| Exercise details |
Give every line again exactly as it appears, please, but not the pictures.

| Supplied information |
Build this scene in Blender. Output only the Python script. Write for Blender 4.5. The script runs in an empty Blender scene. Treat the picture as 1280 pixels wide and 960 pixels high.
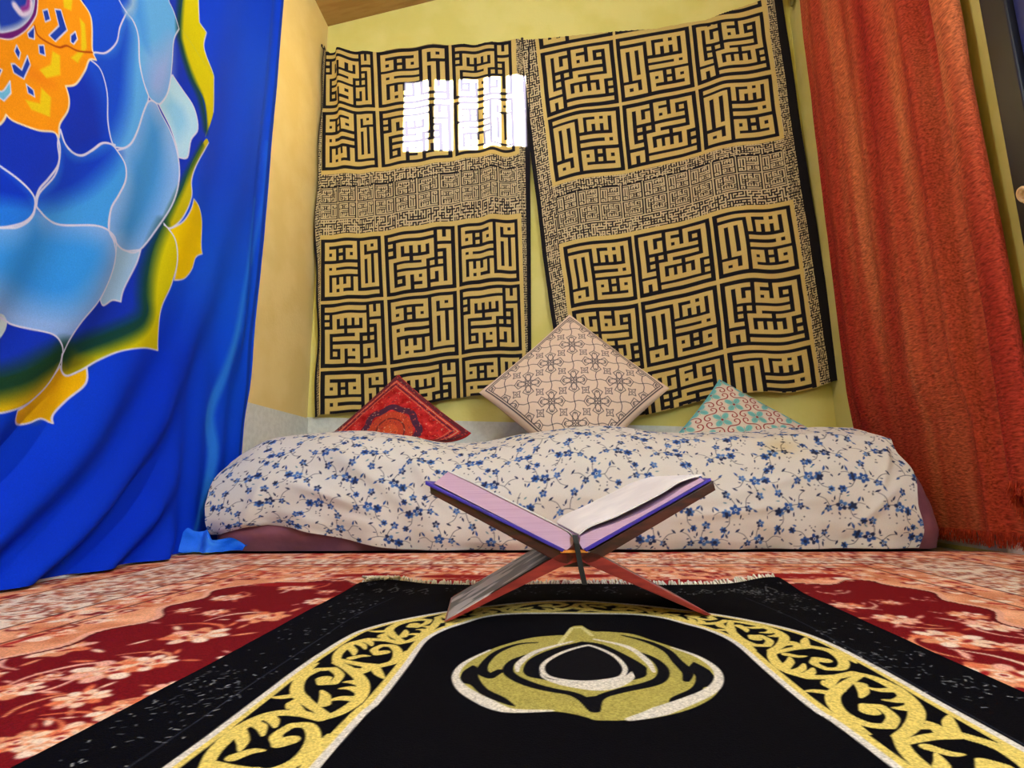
import bpy, bmesh, math, random
import numpy as np
from mathutils import Matrix, Vector

random.seed(7)
rng = np.random.default_rng(7)
S = bpy.context.scene
COL = S.collection

# ------------------------------------------------------------------ camera maths (1280x960 frame)
F, CX, CY, H = 700.0, 640.0, 480.0, 0.175
dY = np.array([50., 124., F]); dY /= np.linalg.norm(dY)
dU = np.array([-45., -3934., F]); dU -= dY * dU.dot(dY); dU /= np.linalg.norm(dU)
dX = np.cross(dY, dU)
RW = np.array([dX, dY, dU])            # rows: world axes in camera axes


def hit(px, py, ax, val):
    """point of the room plane (axis ax = val) read off the survey of the photo"""
    r = RW @ np.array([px - CX, py - CY, F]); o = np.array([0, 0, H])
    return o + (val - o[ax]) / r[ax] * r


# ------------------------------------------------------------------ helpers
def s2l(c):
    c = np.asarray(c, dtype=np.float64) / 255.0
    return np.where(c <= .04045, c / 12.92, ((c + .055) / 1.055) ** 2.4)


def lin(c):
    v = s2l(c)
    return (float(v[0]), float(v[1]), float(v[2]), 1.0)


def ss(a, b, x):
    t = np.clip((x - a) / (b - a), 0, 1)
    return t * t * (3 - 2 * t)


def vnoise(X, Y, sc, seed=0):
    r = np.random.default_rng(seed).random((64, 64))
    x = np.asarray(X) / sc + 17.3; y = np.asarray(Y) / sc + 31.7
    xi = np.floor(x).astype(int); yi = np.floor(y).astype(int)
    fx = x - xi; fy = y - yi
    fx = fx * fx * (3 - 2 * fx); fy = fy * fy * (3 - 2 * fy)
    a = r[xi % 64, yi % 64]; b = r[(xi + 1) % 64, yi % 64]
    c = r[xi % 64, (yi + 1) % 64]; d = r[(xi + 1) % 64, (yi + 1) % 64]
    return (a * (1 - fx) + b * fx) * (1 - fy) + (c * (1 - fx) + d * fx) * fy - .5


def fbm(X, Y, sc, seed=0, n=3):
    o = 0; a = 1
    for k in range(n):
        o = o + a * vnoise(X, Y, sc / 2 ** k, seed + k); a *= .5
    return o


def link(o, parent=None):
    COL.objects.link(o)
    if parent is not None:
        o.parent = parent
    return o


def tag(o, label=None, cat=None, group=None, kind=None):
    if label: o['label'] = label
    if cat: o['category'] = cat
    if group: o['group'] = group
    if kind: o['kind'] = kind
    return o


def empty(name, loc):
    o = bpy.data.objects.new(name, None); o.location = loc; o.empty_display_size = .05
    COL.objects.link(o)
    return o


def mesh_obj(name, me, mat, parent=None, smooth=True):
    me.materials.append(mat)
    if smooth:
        me.polygons.foreach_set('use_smooth', np.ones(len(me.polygons), dtype=bool))
    o = bpy.data.objects.new(name, me)
    link(o, parent)
    if parent is not None:            # vertices are given in room coordinates
        o.matrix_parent_inverse = Matrix.Translation(-Vector(parent.location))
    return o


def grids(name, parts, mat, parent=None, mask=None):
    """one mesh out of regular grids; parts = [(P[m,n,3], C[m,n,3] sRGB or None, flip)]"""
    vs = []; fs = []; cs = []; off = 0
    for P, C, flip in parts:
        m, n = P.shape[:2]
        vs.append(P.reshape(-1, 3))
        idx = np.arange(m * n).reshape(m, n) + off
        q = np.stack([idx[:-1, :-1], idx[:-1, 1:], idx[1:, 1:], idx[1:, :-1]], -1)
        if flip: q = q[..., ::-1]
        if mask is not None: q = q[mask]
        fs.append(q.reshape(-1, 4)); off += m * n
        cs.append((np.full((m * n, 3), 200.) if C is None else C.reshape(-1, 3)))
    V = np.concatenate(vs).astype(np.float32); Q = np.concatenate(fs).astype(np.int32)
    me = bpy.data.meshes.new(name)
    me.vertices.add(len(V)); me.vertices.foreach_set('co', V.ravel())
    me.loops.add(Q.size); me.loops.foreach_set('vertex_index', Q.ravel())
    me.polygons.add(len(Q))
    me.polygons.foreach_set('loop_start', np.arange(0, Q.size, 4, dtype=np.int32))
    me.update(calc_edges=True)
    CC = np.concatenate(cs)
    L = np.ones((len(V), 4), dtype=np.float32); L[:, :3] = s2l(np.clip(CC, 0, 255))
    a = me.color_attributes.new('Dye', 'FLOAT_COLOR', 'POINT')
    a.data.foreach_set('color', L.ravel())
    me.validate()
    return mesh_obj(name, me, mat, parent)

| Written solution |
Build this scene in Blender. Output only the Python script. Write for Blender 4.5. The script runs in an empty Blender scene. Treat the picture as 1280 pixels wide and 960 pixels high.
import bpy, bmesh, math, random
import numpy as np
from mathutils import Matrix, Vector

random.seed(7)
rng = np.random.default_rng(7)
S = bpy.context.scene
COL = S.collection

# ------------------------------------------------------------------ camera maths (1280x960 frame)
F, CX, CY, H = 700.0, 640.0, 480.0, 0.175
dY = np.array([50., 124., F]); dY /= np.linalg.norm(dY)
dU = np.array([-45., -3934., F]); dU -= dY * dU.dot(dY); dU /= np.linalg.norm(dU)
dX = np.cross(dY, dU)
RW = np.array([dX, dY, dU])            # rows: world axes in camera axes


def hit(px, py, ax, val):
    """point of the room plane (axis ax = val) read off the survey of the photo"""
    r = RW @ np.array([px - CX, py - CY, F]); o = np.array([0, 0, H])
    return o + (val - o[ax]) / r[ax] * r


# ------------------------------------------------------------------ helpers
def s2l(c):
    c = np.asarray(c, dtype=np.float64) / 255.0
    return np.where(c <= .04045, c / 12.92, ((c + .055) / 1.055) ** 2.4)


def lin(c):
    v = s2l(c)
    return (float(v[0]), float(v[1]), float(v[2]), 1.0)


def ss(a, b, x):
    t = np.clip((x - a) / (b - a), 0, 1)
    return t * t * (3 - 2 * t)


def vnoise(X, Y, sc, seed=0):
    r = np.random.default_rng(seed).random((64, 64))
    x = np.asarray(X) / sc + 17.3; y = np.asarray(Y) / sc + 31.7
    xi = np.floor(x).astype(int); yi = np.floor(y).astype(int)
    fx = x - xi; fy = y - yi
    fx = fx * fx * (3 - 2 * fx); fy = fy * fy * (3 - 2 * fy)
    a = r[xi % 64, yi % 64]; b = r[(xi + 1) % 64, yi % 64]
    c = r[xi % 64, (yi + 1) % 64]; d = r[(xi + 1) % 64, (yi + 1) % 64]
    return (a * (1 - fx) + b * fx) * (1 - fy) + (c * (1 - fx) + d * fx) * fy - .5


def fbm(X, Y, sc, seed=0, n=3):
    o = 0; a = 1
    for k in range(n):
        o = o + a * vnoise(X, Y, sc / 2 ** k, seed + k); a *= .5
    return o


def link(o, parent=None):
    COL.objects.link(o)
    if parent is not None:
        o.parent = parent
    return o


def tag(o, label=None, cat=None, group=None, kind=None):
    if label: o['label'] = label
    if cat: o['category'] = cat
    if group: o['group'] = group
    if kind: o['kind'] = kind
    return o


def empty(name, loc):
    o = bpy.data.objects.new(name, None); o.location = loc; o.empty_display_size = .05
    COL.objects.link(o)
    return o


def mesh_obj(name, me, mat, parent=None, smooth=True):
    me.materials.append(mat)
    if smooth:
        me.polygons.foreach_set('use_smooth', np.ones(len(me.polygons), dtype=bool))
    o = bpy.data.objects.new(name, me)
    link(o, parent)
    if parent is not None:            # vertices are given in room coordinates
        o.matrix_parent_inverse = Matrix.Translation(-Vector(parent.location))
    return o


def grids(name, parts, mat, parent=None, mask=None):
    """one mesh out of regular grids; parts = [(P[m,n,3], C[m,n,3] sRGB or None, flip)]"""
    vs = []; fs = []; cs = []; off = 0
    for P, C, flip in parts:
        m, n = P.shape[:2]
        vs.append(P.reshape(-1, 3))
        idx = np.arange(m * n).reshape(m, n) + off
        q = np.stack([idx[:-1, :-1], idx[:-1, 1:], idx[1:, 1:], idx[1:, :-1]], -1)
        if flip: q = q[..., ::-1]
        if mask is not None: q = q[mask]
        fs.append(q.reshape(-1, 4)); off += m * n
        cs.append((np.full((m * n, 3), 200.) if C is None else C.reshape(-1, 3)))
    V = np.concatenate(vs).astype(np.float32); Q = np.concatenate(fs).astype(np.int32)
    me = bpy.data.meshes.new(name)
    me.vertices.add(len(V)); me.vertices.foreach_set('co', V.ravel())
    me.loops.add(Q.size); me.loops.foreach_set('vertex_index', Q.ravel())
    me.polygons.add(len(Q))
    me.polygons.foreach_set('loop_start', np.arange(0, Q.size, 4, dtype=np.int32))
    me.update(calc_edges=True)
    CC = np.concatenate(cs)
    L = np.ones((len(V), 4), dtype=np.float32); L[:, :3] = s2l(np.clip(CC, 0, 255))
    a = me.color_attributes.new('Dye', 'FLOAT_COLOR', 'POINT')
    a.data.foreach_set('color', L.ravel())
    me.validate()
    return mesh_obj(name, me, mat, parent)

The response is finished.